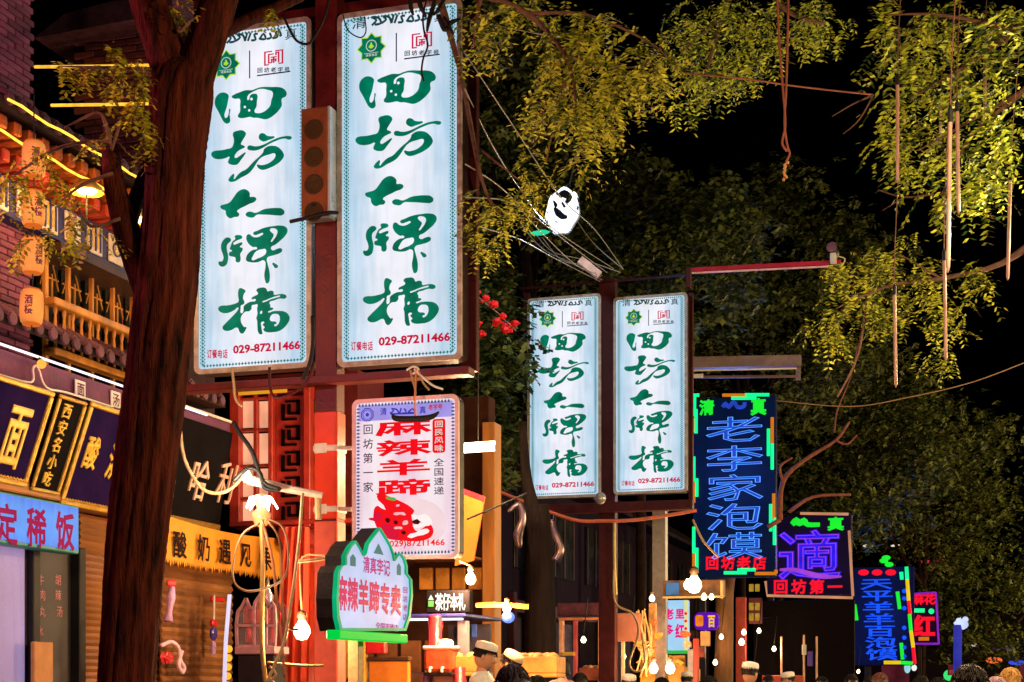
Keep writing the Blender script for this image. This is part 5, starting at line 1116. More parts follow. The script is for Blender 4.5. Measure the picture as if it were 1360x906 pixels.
q = gbox(f_, 922, 813, 954, 837); MB().rrect(q[0], q[1], q[2], q[3], .12, -.15, 0).build('casing', emi('purple_glow', srgb(105, 20, 190), .8, .2), t)
q = gbox(f_, 924, 817, 934, 832); MB().rrect(q[0], q[1], q[2], q[3], .04, 0, .02).build('orange_field', emi('orange_field', srgb(245, 130, 30), .9, .3, 8), t); MB().glyph('百', *gbox(f_, 940, 816, 950, 833), .0, .02, off=.05).build('character', emi('yellow_letters', srgb(255, 190, 50), 1), t)
# ================================================================== CCTV arm, awning arm, lamp cluster, wires over the second gantry
A = lambda D, *pts: [at(x, y, D) for x, y in pts]
D2g = 25.4
t = thing('camera_arm', 'long crimson arm with a small camera at its tip, right of the second gantry', 'camera arm', Matrix.Translation(at(914, 360, D2g)))
b0 = at(914, 360, D2g)
g = lambda *p, D=D2g: [q - b0 for q in A(D, *p)]
MB().bar(*g((912, 360), (1117, 349)), .05, .09).build('arm', mat('crimson_paint', (.45, .015, .06), .4, 0, .2, 8), t)
MB().bar(*g((914, 363), (1100, 354), D=D2g - .05), .03, .025).build('light_strip', mat('pale_pink_strip', (.8, .5, .55), .4), t)
c = at(1106, 335, D2g) - b0
MB().lathe([(.05, -.2), (.10, -.17), (.11, .0), (.10, .14), (.04, .18)], tuple(c), 14, axis='y').build('camera_body', BLACK, t, smooth=True)
MB().lathe([(.085, -.02), (.085, .02)], tuple(c + Vector((0, -.19, .03))), 14, axis='y').build('lens_ring', mat('violet_chrome', (.6, .3, .5), .25, .7), t); MB().bbox(tuple(c + Vector((-.03, -.2, -.22))), tuple(c + Vector((.07, -.05, -.06))), .01).build('mount', WHITEP, t)
MB().tube([c + Vector((.1, 0, -.08)), c + Vector((.2, 0, -.13)), c + Vector((.15, 0, -.22)), c + Vector((.0, 0, -.2))], .012, smooth=3).build('camera_cable', WHITEP, t)
t = thing('folded_awning_box', 'grey folded awning arm sticking out right of the smaller signs', 'awning', Matrix.Translation(at(910, 495, 27)))
b0 = at(910, 495, 27); g = lambda *p, D=27: [q - b0 for q in A(D, *p)]
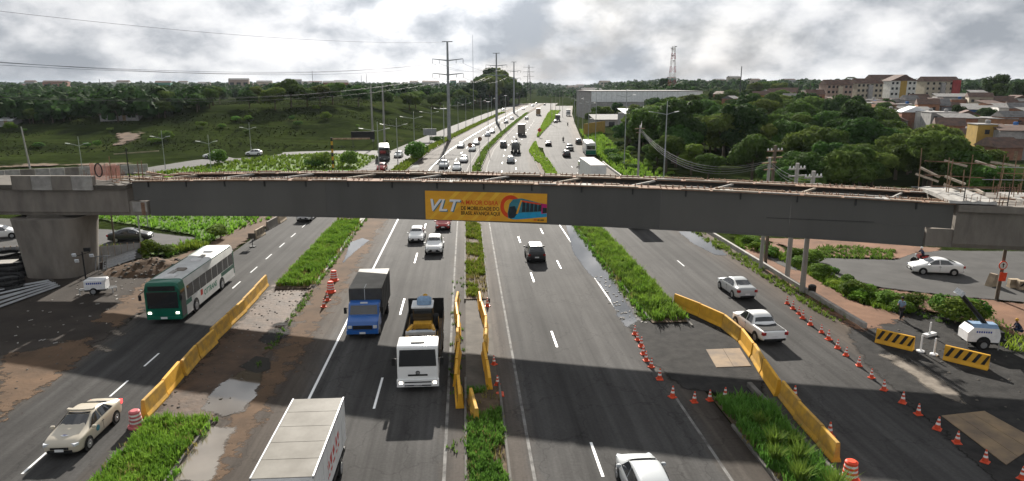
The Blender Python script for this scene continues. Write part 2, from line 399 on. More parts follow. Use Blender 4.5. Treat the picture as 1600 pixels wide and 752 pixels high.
# ------------------------------------------------------------------ road surface: colour follows wear across and along the lanes
def roadmat(name, stops, crack=0.5, patch=0.5):
    m = bpy.data.materials.new(name); m.use_nodes = True; MATS[name] = m
    t = m.node_tree; b = t.nodes['Principled BSDF']; nn = t.nodes.new; lk = t.links.new
    uv = nn('ShaderNodeUVMap'); sp = nn('ShaderNodeSeparateXYZ'); lk(uv.outputs[0], sp.inputs[0])
    def noi(sc, det, stretch=(1, 1, 1), rough=.6, loc=(0, 0, 0)):
        mp = nn('ShaderNodeMapping'); mp.inputs['Scale'].default_value = stretch; mp.inputs['Location'].default_value = loc; lk(uv.outputs[0], mp.inputs[0])
        q = nn('ShaderNodeTexNoise'); q.inputs['Scale'].default_value = sc; q.inputs['Detail'].default_value = det; q.inputs['Roughness'].default_value = rough
        lk(mp.outputs[0], q.inputs['Vector']); return q.outputs['Fac']
    def mth(op, a, c):
        q = nn('ShaderNodeMath'); q.operation = op
        for i, v in enumerate((a, c)):
            if isinstance(v, (int, float)): q.inputs[i].default_value = v
            else: lk(v, q.inputs[i])
        return q.outputs[0]
    edge = mth('MULTIPLY', mth('SUBTRACT', noi(.5, 8, (1, .5, 1), .7), .5), 2.6)
    uu = mth('ADD', sp.outputs[0], edge)
    fac = mth('DIVIDE', mth('ADD', uu, 32.0), 64.0)
    rp = nn('ShaderNodeValToRGB'); lk(fac, rp.inputs[0]); rp.color_ramp.interpolation = 'LINEAR'
    rp.color_ramp.elements[0].position = (stops[0][0] + 32) / 64; rp.color_ramp.elements[0].color = (*stops[0][1], 1)
    rp.color_ramp.elements[1].position = (stops[-1][0] + 32) / 64; rp.color_ramp.elements[1].color = (*stops[-1][1], 1)
    for o_, c in stops[1:-1]:
        e = rp.color_ramp.elements.new((o_ + 32) / 64); e.color = (*c, 1)
    def mulby(src, fac_sock, lo_, hi_, a, c):
        mr = nn('ShaderNodeMapRange'); lk(fac_sock, mr.inputs[0])
        for i, v in zip((1, 2, 3, 4), (a, c, lo_, hi_)): mr.inputs[i].default_value = v
        q = nn('ShaderNodeMix'); q.data_type = 'RGBA'; q.blend_type = 'MULTIPLY'; q.inputs['Factor'].default_value = 1
        lk(src, q.inputs['A']); lk(mr.outputs[0], q.inputs['B']); return q.outputs['Result']
    col = rp.outputs[0]
    col = mulby(col, noi(1.0, 5, (1.5, .03, 1)), .70, 1.26, .33, .67)      # wheel tracks, oil lines
    col = mulby(col, noi(.16, 8, (1, .5, 1), .65), .68, 1.28, .3, .7)        # patches
    col = mulby(col, noi(7, 6), .86, 1.12, .3, .7)                          # grain
    blot = noi(.55, 7, (1, .22, 1), .72, (3, 9, 0))
    col = mulby(col, blot, 1 - .45 * patch, 1.0, .30, .42)
    if crack:
        mp = nn('ShaderNodeMapping'); mp.inputs['Scale'].default_value = (1, .6, 1); lk(uv.outputs[0], mp.inputs[0])
        vo = nn('ShaderNodeTexVoronoi'); vo.feature = 'DISTANCE_TO_EDGE'; vo.inputs['Scale'].default_value = .33; vo.inputs['Randomness'].default_value = 1
        ad = nn('ShaderNodeVectorMath'); ad.operation = 'ADD'; lk(mp.outputs[0], ad.inputs[0])
        nz = nn('ShaderNodeTexNoise'); nz.inputs['Scale'].default_value = 1.3; nz.inputs['Detail'].default_value = 5; lk(uv.outputs[0], nz.inputs['Vector']); lk(nz.outputs['Color'], ad.inputs[1])
        lk(ad.outputs[0], vo.inputs['Vector'])
        col = mulby(col, vo.outputs['Distance'], 1 - .5 * crack, 1.0, 0.0, .014)
    lk(col, b.inputs['Base Color'])
    b.inputs['Roughness'].default_value = .85; b.inputs['Specular IOR Level'].default_value = .06
    bp = nn('ShaderNodeBump'); bp.inputs['Strength'].default_value = .18; bp.inputs['Distance'].default_value = .03
    lk(noi(30, 3), bp.inputs['Height']); lk(bp.outputs[0], b.inputs['Normal'])
    return m
_as, _al, _dr, _rd = (0.0502, 0.0486, 0.0469), (0.0627, 0.0605, 0.0583), (0.0818, 0.0644, 0.0502), (0.0682, 0.0578, 0.0491)
roadmat('road_service_west', [(-29, (0.0818, 0.0655, 0.0518)), (-25.4, (0.0655, 0.0573, 0.0491)), (-24.2, _as), (-17.8, _as), (-16.8, _rd)], .4, .4)
roadmat('road_main_west', [(-13.8, (0.0764, 0.0627, 0.0518)), (-12.6, (0.0709, 0.0583, 0.0491)), (-10.2, (0.0682, 0.0578, 0.0491)), (-9.3, _al), (-5.5, _as), (-2.0, _al), (-1.3, (0.0655, 0.0583, 0.0518)), (-.5, (0.0764, 0.0655, 0.0573))], .6, .5)
roadmat('road_main_east', [(1.3, (0.0818, 0.0709, 0.0611)), (2.1, (0.0764, 0.0655, 0.0573)), (2.7, _al), (6, _as), (10.8, _al), (11.7, (0.0655, 0.0568, 0.0491)), (13, (0.0464, 0.0382, 0.0317))], .6, .6)
roadmat('road_service_east', [(15.6, (0.0709, 0.0638, 0.0573)), (17, _al), (23.5, _as), (25, (0.0655, 0.0562, 0.0491)), (26.4, (0.0818, 0.0644, 0.0502)), (28, (0.0846, 0.0655, 0.0491))], .5, .4)

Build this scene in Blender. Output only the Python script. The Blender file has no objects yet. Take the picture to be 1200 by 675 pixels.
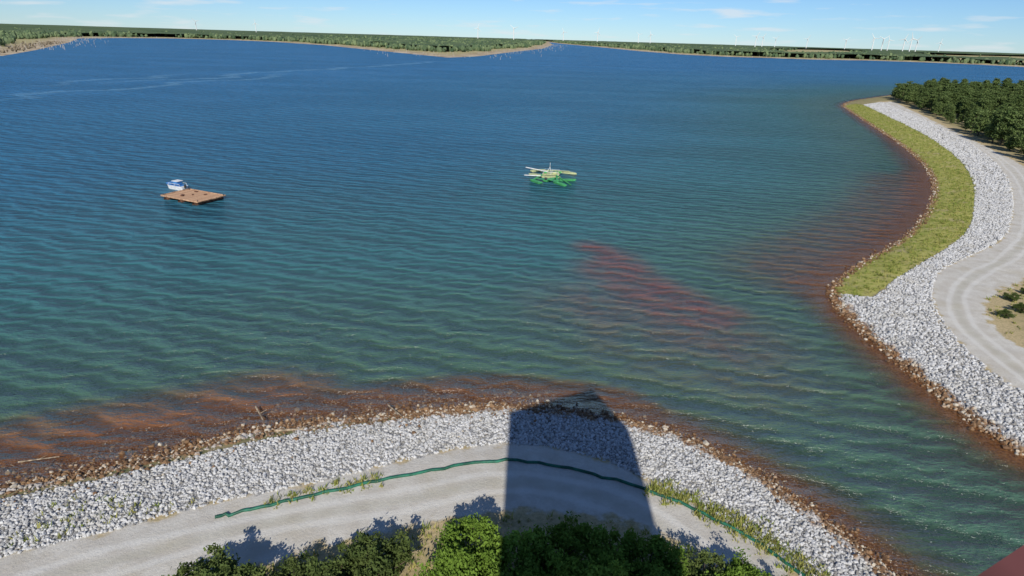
import bpy, math, numpy as np
from mathutils import Vector, Matrix
rng = np.random.default_rng(7)
S = bpy.context.scene
# ------------------------------------------------------------------ survey of the place
H = 30.0; FP = 700.0
pit = math.radians(22.7); rol = math.radians(1.67)
cf = np.array([0, math.cos(pit), -math.sin(pit)])
r0 = np.array([1., 0, 0]); u0 = np.array([0, math.sin(pit), math.cos(pit)])
cr = math.cos(rol)*r0 + math.sin(rol)*u0
cu = -math.sin(rol)*r0 + math.cos(rol)*u0
def G(px, py, z=0.0):
    d = cf + (px-600)/FP*cr - (py-337.5)/FP*cu
    t = -(H-z)/d[2]
    return (float(d[0]*t), float(d[1]*t))
def GL(pts, z=0.0): return [G(a, b, z) for a, b in pts]

# ------------------------------------------------------------------ helpers
def sd_poly(P, poly):
    poly = np.array(poly, float); n = len(poly)
    d2 = np.full(len(P), 1e18); ins = np.zeros(len(P), bool)
    for i in range(n):
        a = poly[i]; b = poly[(i+1) % n]; ab = b-a
        t = np.clip(((P-a)@ab)/(ab@ab+1e-12), 0, 1)
        q = P-a-t[:, None]*ab
        d2 = np.minimum(d2, (q*q).sum(1))
        c = (a[1] > P[:, 1]) != (b[1] > P[:, 1])
        with np.errstate(divide='ignore', invalid='ignore'):
            xi = (b[0]-a[0])*(P[:, 1]-a[1])/(b[1]-a[1]+1e-15)+a[0]
        ins ^= c & (P[:, 0] < xi)
    d = np.sqrt(d2)
    return np.where(ins, d, -d)
def d_line(P, pl):
    pl = np.array(pl, float); d2 = np.full(len(P), 1e18)
    for i in range(len(pl)-1):
        a = pl[i]; ab = pl[i+1]-a
        t = np.clip(((P-a)@ab)/(ab@ab+1e-12), 0, 1)
        q = P-a-t[:, None]*ab
        d2 = np.minimum(d2, (q*q).sum(1))
    return np.sqrt(d2)
def smooth(pl, it=2):
    pl = [np.array(p, float) for p in pl]
    for _ in range(it):
        o = [pl[0]]
        for i in range(len(pl)-1):
            o += [pl[i]*.75+pl[i+1]*.25, pl[i]*.25+pl[i+1]*.75]
        o.append(pl[-1]); pl = o
    return [tuple(p) for p in pl]
def sstep(x): x = np.clip(x, 0, 1); return x*x*(3-2*x)
def vnoise(P, scale, seed=0):
    r = np.random.default_rng(seed); T = r.random((256, 256))
    q = P/scale; i = np.floor(q).astype(int); f = q-i; f = f*f*(3-2*f)
    a = T[i[:, 0] % 256, i[:, 1] % 256]; b = T[(i[:, 0]+1) % 256, i[:, 1] % 256]
    c = T[i[:, 0] % 256, (i[:, 1]+1) % 256]; d = T[(i[:, 0]+1) % 256, (i[:, 1]+1) % 256]
    return (a*(1-f[:, 0])+b*f[:, 0])*(1-f[:, 1])+(c*(1-f[:, 0])+d*f[:, 0])*f[:, 1]
def mesh_np(name, V, F, attrs=None, smoothf=False, mat=None, parent=None):
    V = np.asarray(V, np.float32); F = np.asarray(F, np.int32)
    me = bpy.data.meshes.new(name)
    me.vertices.add(len(V)); me.vertices.foreach_set('co', V.ravel())
    k = F.shape[1]
    me.loops.add(F.size); me.loops.foreach_set('vertex_index', F.ravel())
    me.polygons.add(len(F)); me.polygons.foreach_set('loop_start', np.arange(0, F.size, k, dtype=np.int32))
    me.polygons.foreach_set('use_smooth', np.full(len(F), smoothf))
    me.update(calc_edges=True); me.validate()
    for an, arr in (attrs or {}).items():
        at = me.attributes.new(an, 'FLOAT', 'POINT')
        at.data.foreach_set('value', np.asarray(arr, np.float32))
    if mat: me.materials.append(mat)
    ob = bpy.data.objects.new(name, me); S.collection.objects.link(ob)
    if parent: ob.parent = parent
    return ob
def empty(name, loc=(0, 0, 0), rz=0):
    e = bpy.data.objects.new(name, None); e.location = loc; e.rotation_euler = (0, 0, rz)
    S.collection.objects.link(e); return e
def axis(lo, hi, st, flo, fhi, g, cap=1e9):
    a = list(np.arange(lo, hi+1e-6, st)); s = st; x = a[-1]
    up = []
    while x < fhi:
        s = min(s*(1+g), cap); x += s; up.append(x)
    s = st; x = a[0]; dn = []
    while x > flo:
        s = min(s*(1+g), cap); x -= s; dn.append(x)
    return np.array(dn[::-1]+a+up)
def grid(xs, ys):
    X, Y = np.meshgrid(xs, ys); P = np.stack([X.ravel(), Y.ravel()], 1)
    nx, ny = len(xs), len(ys)
    i = np.arange(nx-1)[None, :]+np.arange(ny-1)[:, None]*nx
    i = i.ravel(); F = np.stack([i, i+1, i+nx+1, i+nx], 1)
    return P, F

# ---- material helpers
class Mt:
    def __init__(s, name):
        s.m = bpy.data.materials.new(name); s.m.use_nodes = True; s.nt = s.m.node_tree
        s.nt.nodes.clear(); s.out = s.nt.nodes.new('ShaderNodeOutputMaterial')
    def n(s, t, ins=None, **kw):
        nd = s.nt.nodes.new('ShaderNode'+t)
        for k, v in kw.items(): setattr(nd, k, v)
        for k, v in (ins or {}).items():
            if isinstance(v, bpy.types.NodeSocket): s.nt.links.new(v, nd.inputs[k])
            else: nd.inputs[k].default_value = v
        return nd
    def pos(s): return s.n('NewGeometry').outputs['Position']
    def attr(s, a): return s.n('Attribute', attribute_name=a).outputs['Fac']
    def noise(s, vec, sc, det=3, rough=.55, w=0):
        return s.n('TexNoise', {'Vector': vec, 'Scale': sc, 'Detail': det, 'Roughness': rough}).outputs['Fac']
    def ma(s, op, a, b=0.0, c=None):
        nd = s.n('Math', {0: a, 1: b}, operation=op)
        if c is not None:
            if isinstance(c, bpy.types.NodeSocket): s.nt.links.new(c, nd.inputs[2])
            else: nd.inputs[2].default_value = c
        return nd.outputs[0]
    def rg(s, v, a, b, c=0., d=1.):
        return s.n('MapRange', {'Value': v, 'From Min': a, 'From Max': b, 'To Min': c, 'To Max': d}, interpolation_type='SMOOTHSTEP').outputs[0]
    def mix(s, f, a, b, bt='MIX'):
        c4 = lambda c: c if isinstance(c, bpy.types.NodeSocket) else (tuple(c)+(1,) if len(c) == 3 else c)
        return s.n('MixRGB', {'Fac': f, 'Color1': c4(a), 'Color2': c4(b)}, blend_type=bt).outputs[0]
    def mp(s, vec, sc=(1, 1, 1), rot=(0, 0, 0)):
        return s.n('Mapping', {'Vector': vec, 'Scale': sc, 'Rotation': rot}).outputs[0]
    def wave(s, vec, lam, rot, dist, dsc):
        v = s.mp(vec, (1, 1, 1), (0, 0, rot))
        return s.n('TexWave', {'Vector': v, 'Scale': .31416/lam, 'Distortion': dist, 'Detail': 2., 'Detail Scale': dsc, 'Detail Roughness': .5}, wave_type='BANDS', bands_direction='Y', wave_profile='SIN').outputs['Fac']
    def done(s, sh): s.nt.links.new(sh, s.out.inputs['Surface']); return s.m
    def bump(s, h, st, dist, nrm=None):
        i = {'Height': h, 'Strength': st, 'Distance': dist}
        if nrm is not None: i['Normal'] = nrm
        return s.n('Bump', i).outputs[0]
    def pr(s, col, rough=.8, nrm=None, metal=0., spec=.3):
        c = col if isinstance(col, bpy.types.NodeSocket) else tuple(col)+(1,)
        i = {'Base Color': c, 'Roughness': rough, 'Metallic': metal, 'Specular IOR Level': spec}
        if nrm is not None: i['Normal'] = nrm
        return s.n('BsdfPrincipled', i).outputs[0]

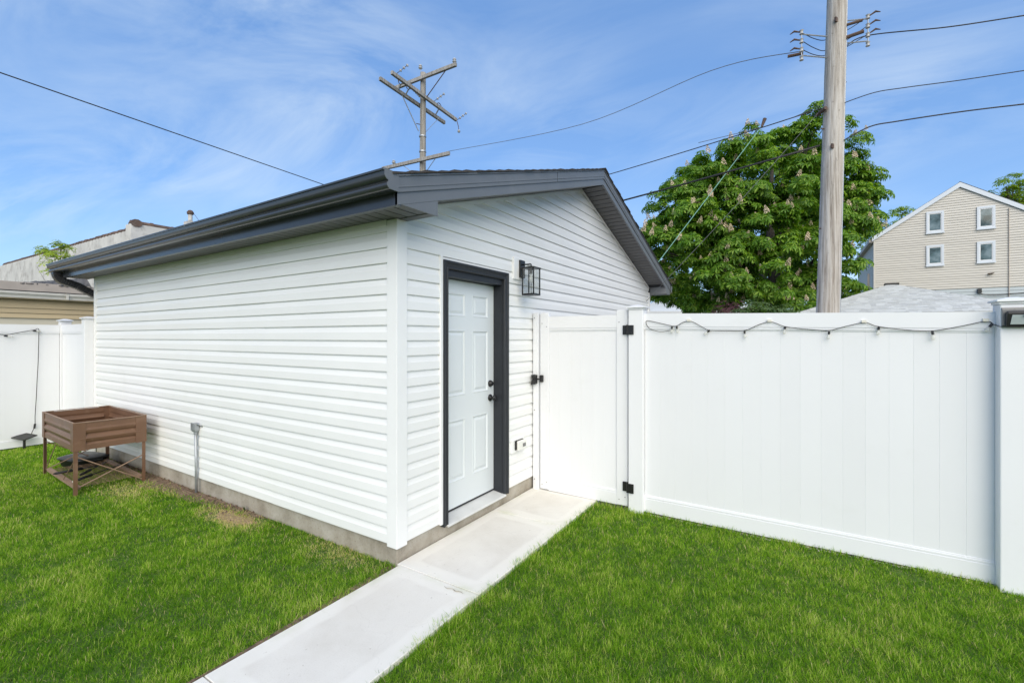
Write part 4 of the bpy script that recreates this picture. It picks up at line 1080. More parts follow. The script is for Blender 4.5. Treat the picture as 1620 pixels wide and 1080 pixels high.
════════════════
Description of the task:
Search the entries for the word "scene", then list each line that holds it.

Task output:
The Blender Python script for this scene continues. Write part 2, from line 399 on. More parts follow. Use Blender 4.5. Treat the picture as 1600 pixels wide and 752 pixels high.
Build this scene in Blender. Output only the Python script. The Blender file has no objects yet. Take the picture to be 1200 by 675 pixels.
S = bpy.context.scene